The report explains that the relationship between climate change and poverty will magnify as climate hazards increase. Climate-related disasters are not only increasing, says the report, but they are decreasing poor communities’ resilience to them. Millions who live in rural areas are at risk of landslides in regions where forests have been stripped away, and they may be at risk of debilitating droughts as rainfall patterns shift.


Flooding in Gonaives, Haiti, in 2004, following Hurricane Jeanne. Image via usaid.gov.

An obvious example of a place where climate-related flooding and landslides wreaked havoc is Gonaives, Haiti, which suffered megadisasters following Hurricane Jeanne in 2004 and Hurricanes Hanna and Ike in 2008. In the poorest nation in the Western Hemisphere, the storms set agriculture even further back, destroyed infrastructure, and killed thousands. Deforestation has made Gonaives so vulnerable: Without a single tree on the mountainsides surrounding the city, the barren soil could not absorb heavy rainfall. And without trees, the whirling winds of a cyclone cannot be slowed.

Right now, 900 million people worldwide live in shantytowns or slums in cities vulnerable to climate-related disasters, and the numbers are growing at a rate of 25 million per year. The report, which was released in the Gulf nation of Bahrain, says that India, China and other parts of Asia are at especially high risk for megadisasters. For example, last year in Myanmar (formerly Burma), Cyclone Nargis killed an estimated 140,000 people.

Andrew Maskrey, lead author of the report, acknowledges that it will be virtually impossible to stop the mass flight to cities in years to come, as people leave rural areas to seek work. What he suggests instead is that leaders devote their political will to fighting poverty so that the extremely poor do not suffer the most when climate-related disaster strikes. One such initiative, Maskrey notes, is in place in Bogota, Colombia, where the local government is attempting to improve conditions in slum areas.
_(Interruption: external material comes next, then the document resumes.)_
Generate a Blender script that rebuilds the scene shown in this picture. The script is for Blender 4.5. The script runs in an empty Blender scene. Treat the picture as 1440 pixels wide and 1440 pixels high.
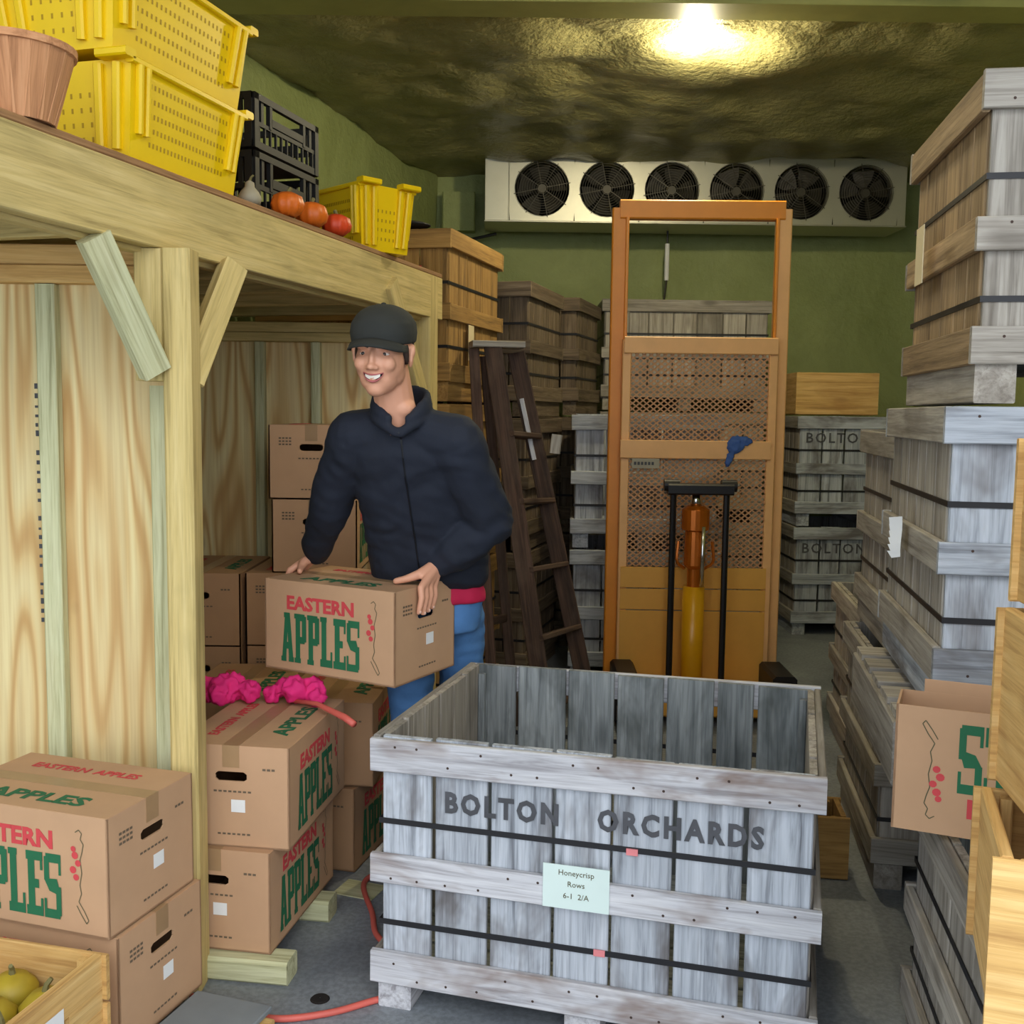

It’s interesting that the report cites Asia as ground zero for megadisasters, overlooking the Caribbean, the Gulf Coast and South America. Islands in the Caribbean basin, which is bound by the Americas, are extremely prone to severe weather events. The old-time phrase “tempest in a teacup” provides a visual notion of how weather is trapped in the basin. Gonaives is one example, but heavy rains, changes in rainfall patterns and droughts are happening throughout the Caribbean at levels not seen in previous years. As Maskrey asserts, it will indeed be political will of those who govern the poor that will make the difference between a disaster and a megadisaster.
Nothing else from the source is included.